I want to emphasize again how much I really enjoyed Friday Night Lights as a show experience. I had emotional reactions just from the theme song. Just reciting the phrase “Clear Eyes, Full Hearts, Can’t Lose” in my head makes my chest tighten. Tears formed during certain scenes like Smash Williams appearing at Coach’s door. In an effort to capture the communal social experience that I take for granted now, I posted updates to Facebook and tagged other But if I had the time to develop into a superfan of Friday Night Lights, I could tell you what season that Smash Williams scene appeared in and right now I can only guess.

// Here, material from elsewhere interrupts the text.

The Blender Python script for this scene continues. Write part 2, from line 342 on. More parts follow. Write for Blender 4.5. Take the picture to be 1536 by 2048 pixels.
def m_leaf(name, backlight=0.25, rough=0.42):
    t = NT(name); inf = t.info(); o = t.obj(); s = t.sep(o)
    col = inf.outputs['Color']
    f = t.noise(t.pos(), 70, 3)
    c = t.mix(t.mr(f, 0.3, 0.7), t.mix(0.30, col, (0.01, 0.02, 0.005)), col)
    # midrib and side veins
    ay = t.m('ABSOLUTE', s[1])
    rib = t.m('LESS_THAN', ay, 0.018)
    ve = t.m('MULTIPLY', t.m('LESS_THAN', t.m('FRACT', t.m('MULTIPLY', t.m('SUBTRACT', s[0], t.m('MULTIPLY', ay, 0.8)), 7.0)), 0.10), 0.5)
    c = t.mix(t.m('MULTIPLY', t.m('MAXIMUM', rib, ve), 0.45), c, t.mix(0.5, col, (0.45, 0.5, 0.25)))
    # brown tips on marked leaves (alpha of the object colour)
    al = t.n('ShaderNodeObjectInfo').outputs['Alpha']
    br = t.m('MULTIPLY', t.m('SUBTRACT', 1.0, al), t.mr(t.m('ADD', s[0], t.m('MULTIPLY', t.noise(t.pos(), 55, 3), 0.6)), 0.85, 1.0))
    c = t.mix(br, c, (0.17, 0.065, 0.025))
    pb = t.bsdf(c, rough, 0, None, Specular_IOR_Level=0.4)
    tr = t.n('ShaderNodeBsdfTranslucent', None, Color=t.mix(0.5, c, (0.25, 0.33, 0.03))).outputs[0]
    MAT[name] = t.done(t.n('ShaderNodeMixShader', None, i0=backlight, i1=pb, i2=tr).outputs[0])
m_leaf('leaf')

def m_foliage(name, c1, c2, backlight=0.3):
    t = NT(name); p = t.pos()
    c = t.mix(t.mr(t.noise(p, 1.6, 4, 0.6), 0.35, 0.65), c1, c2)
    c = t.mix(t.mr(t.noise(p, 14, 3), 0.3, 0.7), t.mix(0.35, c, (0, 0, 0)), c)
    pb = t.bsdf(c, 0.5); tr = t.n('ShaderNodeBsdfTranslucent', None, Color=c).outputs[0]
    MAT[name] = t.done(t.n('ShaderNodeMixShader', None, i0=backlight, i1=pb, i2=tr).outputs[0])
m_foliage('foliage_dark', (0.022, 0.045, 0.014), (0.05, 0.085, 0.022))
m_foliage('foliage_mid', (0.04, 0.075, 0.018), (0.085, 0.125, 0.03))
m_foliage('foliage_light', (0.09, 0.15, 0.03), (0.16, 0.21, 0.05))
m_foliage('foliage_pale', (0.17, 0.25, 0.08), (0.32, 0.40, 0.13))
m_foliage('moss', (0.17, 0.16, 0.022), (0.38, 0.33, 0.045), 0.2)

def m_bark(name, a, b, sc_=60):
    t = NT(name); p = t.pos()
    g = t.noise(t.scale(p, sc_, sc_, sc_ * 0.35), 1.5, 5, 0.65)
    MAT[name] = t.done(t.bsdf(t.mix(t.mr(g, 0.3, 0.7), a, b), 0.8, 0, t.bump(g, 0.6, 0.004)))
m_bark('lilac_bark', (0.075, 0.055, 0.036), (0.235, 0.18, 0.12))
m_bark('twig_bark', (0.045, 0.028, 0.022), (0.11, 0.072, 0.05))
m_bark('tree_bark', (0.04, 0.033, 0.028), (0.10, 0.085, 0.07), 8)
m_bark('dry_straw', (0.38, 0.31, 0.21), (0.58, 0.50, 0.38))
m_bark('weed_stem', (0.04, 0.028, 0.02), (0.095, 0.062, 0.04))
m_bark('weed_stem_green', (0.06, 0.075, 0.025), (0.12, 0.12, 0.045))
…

Yet the closest I came to the minutiae of superfandom during Friday Night Lights was near the end of my binge-watch. In episode 10 of the final season, I saw something written in Coach’s East Dillon Lions hat. Rewinding it, I saw the letters KMC, undoubtedly Kyle Chandler’s initials. This was the kind of detail I had time to go back and find in every episode of Buffy.

Like anything that involves more work, superfandom becomes a part of your identity. Nowadays, it’s much easier to be a superfan when the tiniest conspiracy theory – Megan as Sharon Tate, for example – is shared writ large. But it still seems to require the real-time experience.

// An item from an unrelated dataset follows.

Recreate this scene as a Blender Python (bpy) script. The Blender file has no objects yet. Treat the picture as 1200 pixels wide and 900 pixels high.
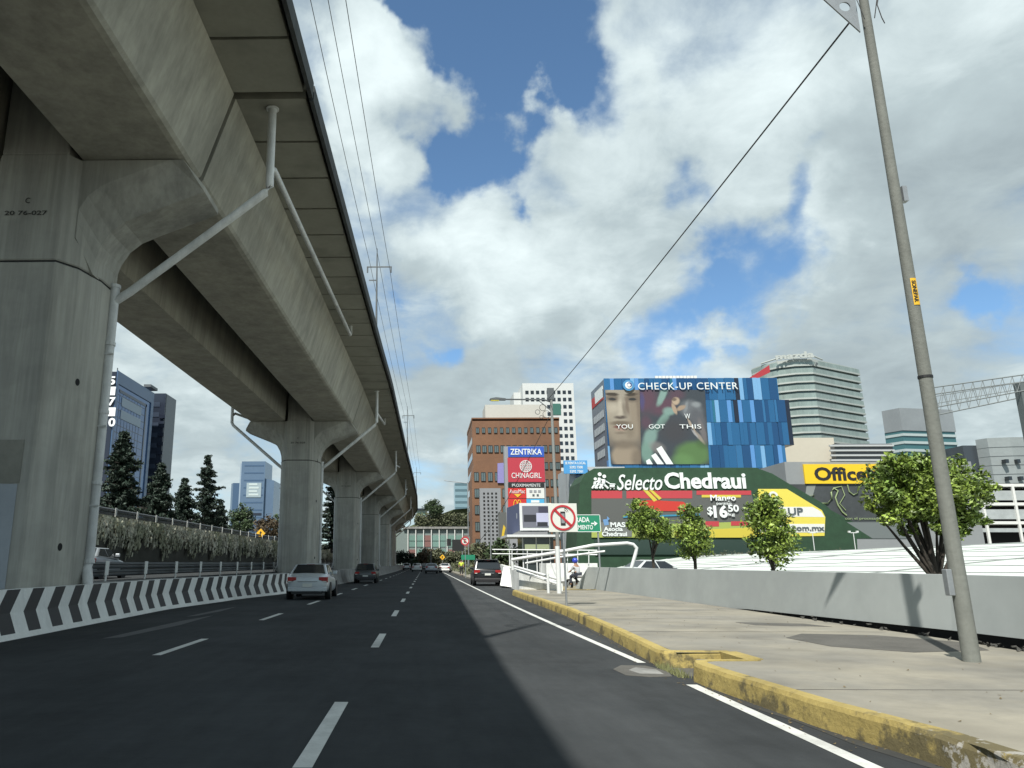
import bpy, math, random
from mathutils import Vector, Matrix
random.seed(7)
S = bpy.context.scene
COL = S.collection
# ------------------------------------------------------------------ camera
FPX = 880.0
YAW = math.radians(-1.013); PITCH = math.radians(13.42); HC = 1.5; PXC = 482.0
cam_d = bpy.data.cameras.new('camera'); cam = bpy.data.objects.new('camera', cam_d); COL.objects.link(cam)
cam.location = (0, 0, HC)
cam.rotation_euler = (math.pi/2 + PITCH, 0, -YAW)
cam_d.sensor_width = 36; cam_d.lens = FPX/1200*36; cam_d.shift_x = (600-PXC)/1200
cam_d.clip_start = 0.05; cam_d.clip_end = 3000
S.camera = cam
_f = Vector((math.sin(YAW)*math.cos(PITCH), math.cos(YAW)*math.cos(PITCH), math.sin(PITCH)))
_r = Vector((math.cos(YAW), -math.sin(YAW), 0)); _u = _r.cross(_f)
def ray(px, py): return _f + _r*((px-PXC)/FPX) - _u*((py-450)/FPX)
def P(px, py, Y):                       # point of the world at forward distance Y
    d = ray(px, py); return Vector((0, 0, HC)) + d*(Y/d.y)
# ------------------------------------------------------------------ sun and sky
SUN_EL = math.radians(53.5); SUN_AZ = math.radians(24.5)     # shadows run towards +Y, turned to +X
sd = Vector((math.sin(SUN_AZ)*math.cos(SUN_EL), math.cos(SUN_AZ)*math.cos(SUN_EL), -math.sin(SUN_EL)))
sl = bpy.data.lights.new('sun', 'SUN'); so = bpy.data.objects.new('sun', sl); COL.objects.link(so)
sl.energy = 5.0; sl.angle = math.radians(0.55); sl.color = (1.0, 0.96, 0.89)
so.rotation_euler = sd.to_track_quat('-Z', 'Y').to_euler(); so.location = (-20, -20, 60)
W = bpy.data.worlds.new('World'); S.world = W; W.use_nodes = True
nt = W.node_tree; nt.nodes.clear(); N = nt.nodes; L = nt.links
def nn(t, **k):
    n = N.new(t)
    for a, b in k.items(): setattr(n, a, b)
    return n
def mth(op, a, b=None, c=None, clamp=False):
    n = N.new('ShaderNodeMath'); n.operation = op; n.use_clamp = clamp
    for i, v in enumerate((a, b, c)):
        if v is None: continue
        if isinstance(v, (int, float)): n.inputs[i].default_value = v
        else: L.new(v, n.inputs[i])
    return n.outputs[0]
sky = nn('ShaderNodeTexSky', sky_type='NISHITA'); sky.sun_disc = False
sky.sun_elevation = SUN_EL; sky.sun_rotation = math.pi + SUN_AZ
sky.altitude = 2200; sky.air_density = 1.0; sky.dust_density = 0.6; sky.ozone_density = 2.0
tc = nn('ShaderNodeTexCoord'); dirv = tc.outputs['Generated']
sep = nn('ShaderNodeSeparateXYZ'); L.new(dirv, sep.inputs[0])
zz = mth('MAXIMUM', sep.outputs[2], 0.0); zd = mth('ADD', zz, 0.28)
cx_ = mth('DIVIDE', sep.outputs[0], zd); cy_ = mth('DIVIDE', sep.outputs[1], zd)
cmb = nn('ShaderNodeCombineXYZ'); L.new(cx_, cmb.inputs[0]); L.new(cy_, cmb.inputs[1])
def noise(vec, sc, det, rough, dist=0.0, off=(0,0,0)):
    mp = nn('ShaderNodeMapping'); mp.inputs['Location'].default_value = off; L.new(vec, mp.inputs[0])
    n = nn('ShaderNodeTexNoise'); n.inputs['Scale'].default_value = sc; n.inputs['Detail'].default_value = det
    n.inputs['Roughness'].default_value = rough; n.inputs['Distortion'].default_value = dist
    L.new(mp.outputs[0], n.inputs['Vector']); return n.outputs['Fac']
n1 = noise(cmb.outputs[0], 2.1, 9, 0.55, 0.35, (3.1, 1.7, 0)); n2 = noise(cmb.outputs[0], 7.0, 8, 0.6, 0.3, (8, 2, 1))
n3 = noise(cmb.outputs[0], 1.5, 6, 0.5, 0.2, (1, 9, 3))
warp = nn('ShaderNodeTexNoise'); warp.inputs['Scale'].default_value = 7.0; warp.inputs['Detail'].default_value = 7
L.new(dirv, warp.inputs['Vector'])
wv = nn('ShaderNodeVectorMath', operation='SUBTRACT'); L.new(warp.outputs['Color'], wv.inputs[0]); wv.inputs[1].default_value = (.5, .5, .5)
ws = nn('ShaderNodeVectorMath', operation='SCALE'); L.new(wv.outputs[0], ws.inputs[0]); ws.inputs['Scale'].default_value = 0.38
wa = nn('ShaderNodeVectorMath', operation='ADD'); L.new(dirv, wa.inputs[0]); L.new(ws.outputs[0], wa.inputs[1])
def blob(px, py, rad, amt):             # a soft round region of the sky around one direction
    d = ray(px, py).normalized(); r = rad/FPX
    ds = nn('ShaderNodeVectorMath', operation='DISTANCE'); L.new(wa.outputs[0], ds.inputs[0]); ds.inputs[1].default_value = d
    mr = nn('ShaderNodeMapRange'); mr.interpolation_type = 'SMOOTHSTEP'
    L.new(ds.outputs['Value'], mr.inputs[0]); mr.inputs[1].default_value = r*1.35; mr.inputs[2].default_value = r*0.25
    mr.inputs[3].default_value = 0; mr.inputs[4].default_value = amt
    return mr.outputs[0]
def total(bl):
    s = None
    for b in bl:
        o = blob(*b); s = o if s is None else mth('ADD', s, o)
    return s
cover = total([(560, 30, 95, -.46), (565, 155, 62, -.46), (490, 35, 45, -.2), (565, 225, 32, -.25), (455, 150, 75, .28), (415, 60, 60, .22), (640, 170, 50, .2), (600, 110, 50, -.25), (660, 50, 55, -.2), (730, 150, 60, .2), (720, 20, 45, .12), (400, 150, 60, .1), (890, 290, 80, -.38), (830, 340, 50, -.3), (770,395,45,-.2),
               (1185, 350, 45, -.4), (960, 225, 45, -.2), (480, 400, 30, -.25), (800, 130, 120, .15), (620, 330, 120, .2),
               (1050, 150, 140, .2), (400, 40, 40, .06), (1000, 400, 130, .2), (200, 470, 150, .12), (560, 480, 90, .25)])
dens = mth('ADD', mth('ADD', mth('MULTIPLY', n1, 0.75), mth('MULTIPLY', n2, 0.35)), cover)
mrd = nn('ShaderNodeMapRange'); mrd.interpolation_type = 'SMOOTHSTEP'; L.new(dens, mrd.inputs[0])
mrd.inputs[1].default_value = 0.25; mrd.inputs[2].default_value = 0.66; mrd.inputs[3].default_value = 0; mrd.inputs[4].default_value = 1
shade = total([(760, 60, 190, .22), (600, 300, 110, .2), (420, 80, 70, .25), (430, 200, 80, .25), (990, 290, 70, .22), (1150, 60, 110, .12), (820, 420, 70, .15), (560,330,60,.1), (1080,300,40,-.05),
               (1100, 400, 170, -.14), (1150, 230, 130, -.08), (560, 440, 120, -.08), (860, 200, 90, -.04), (200, 470, 160, .06), (640, 420, 70, -.12)])
sh = mth('ADD', mth('ADD', mth('MULTIPLY', n3, 0.9), mth('MULTIPLY', n2, 0.75)), shade)
ramp = nn('ShaderNodeValToRGB'); L.new(mth('SUBTRACT', sh, 0.25), ramp.inputs[0])
e = ramp.color_ramp.elements; e[0].position = 0.15; e[0].color = (.265, .32, .345, 1); e[1].position = 0.95; e[1].color = (.66, .75, .76, 1)
m_ = ramp.color_ramp.elements.new(0.55); m_.color = (.39, .465, .485, 1)
up = nn('ShaderNodeVectorMath', operation='SCALE'); L.new(ramp.outputs[0], up.inputs[0]); up.inputs['Scale'].default_value = 10.0
skyc = nn('ShaderNodeMix', data_type='RGBA'); skyc.blend_type = 'MULTIPLY'; skyc.inputs[0].default_value = 1
L.new(sky.outputs[0], skyc.inputs[6]); skyc.inputs[7].default_value = (1.15, 1.36, 1.34, 1)
mx = nn('ShaderNodeMix', data_type='RGBA'); L.new(mrd.outputs[0], mx.inputs[0]); L.new(skyc.outputs[2], mx.inputs[6]); L.new(up.outputs[0], mx.inputs[7])
bg = nn('ShaderNodeBackground'); bg.inputs[1].default_value = 0.10; L.new(mx.outputs[2], bg.inputs[0])
wo = nn('ShaderNodeOutputWorld'); L.new(bg.outputs[0], wo.inputs[0])
vs = S.view_settings; vs.view_transform = 'Standard'; vs.look = 'None'; vs.exposure = 0.42; vs.gamma = 1.0; vs.use_curve_mapping = False
S.render.engine = 'CYCLES'; S.render.resolution_x = 1024; S.render.resolution_y = 768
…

But I’m a sample size of one. How about you? Does binge-watching a show you really love lead you to seek out other work the showrunners or actors have done?

* To be honest, I skipped a bunch of Season 2. But only after reassurances from longtime fans of the show that doing so would not adversely affect my experience and would, in all likelihood, enhance it.

* Admittedly an exaggeration since it’s not like I spent the entire six years doing nothing but become a fan of Buffy but you get the idea.